Hogaboom also said the Garden Club wouldn’t be able to do all its activities without the help of the town and the generous business sponsors. The sponsors have allowed the club to provide more plant selections in their planters and sites, helping purchase 14 new self-watering planters in 2018.

“John Westerling and the DPW have been fantastic, they’re storing the pots over the winter, they put them in place in the spring and summer,” Hogaboom said. The DPW also helps by watering the planters and the sites.

The club’s biggest event of the year that is also is its biggest fundraiser is the annual plant sale in May.

“This year’s plant sale was very successful, and we’ll have our second annual green sale this December,” said outgoing president Rhonda Levy.

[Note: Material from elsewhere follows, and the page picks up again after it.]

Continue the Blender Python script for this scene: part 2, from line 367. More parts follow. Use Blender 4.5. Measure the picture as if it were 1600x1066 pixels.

The Hopkinton Garden Club hosted its first green sale last year, creating holiday-themed table arrangements, wreaths and other decorations. The club will host another sale on Dec. 7 in coordination with the annual Holiday Stroll.

Though Levy is stepping down after a two-year stint as president, she still plans on helping when she can.

“I’ll be helping with the transition and continue working on the things that I have been, but I’ll gladly pass on the administrative stuff,” she said with a laugh.

Levy noted that four members of the club, Henry Schmidt, Kathy Yankee, Merylyn Mezitt and Margaryta Lindi, won a blue ribbon at the Boston Flower and Garden Show in March for floral design, which has become increasingly popular in the club.

“We’ve always been a ‘dig in the dirt’-type garden club, but we really have an increasing amount of members who are interested in floral design. … We want to make sure we’re encouraging those members and there are programs for them,” Levy said.

Club meetings as well as the programs and speakers the group hosts monthly throughout the year are free for the public, and anybody interested in encouraged to attend. The meetings are held September through April, on the third Tuesday of the month, though locations tend to change. Updates on upcoming meetings and programs can be found at hopkintongardenclub.com or at the group’s Facebook page. The club will host six programs throughout the club year, starting with “Good bugs, bad bugs” with Bonnie Power at its meeting on Sept. 17.

Along with programs and speakers, the club also contributes to events in town, including providing floral centerpieces for the monthly veterans breakfast. The club also participates in the ‘Books in Bloom’ event held at the library in October, and the “Arts in Bloom” that was held in June at the Hopkinton Center for the Arts.

Levy said that there’s a lot of diversity in the club, with beginning gardeners along with those with more experience and knowledge, including several master gardeners, who have been trained in the science and art of gardening.

“We share a lot of information and we have a lot of resources so members don’t feel as if they have to know everything,” Levy said.

The club currently has a membership of 45 people, with a mix of long- and short-term members, Hogaboom said.

The club also offers a scholarship program for high school students entering into an environmental field in college, as well for members wanting to take classes or workshops in the subject.

Levy said that although she’s stepping down as president, she’ll look back on it as a great experience. “There are wonderful people in this club,” she said. “Not only do they share their gardening experience, they share whatever else you might need. It’s a wonderful community that’s supportive of one another.”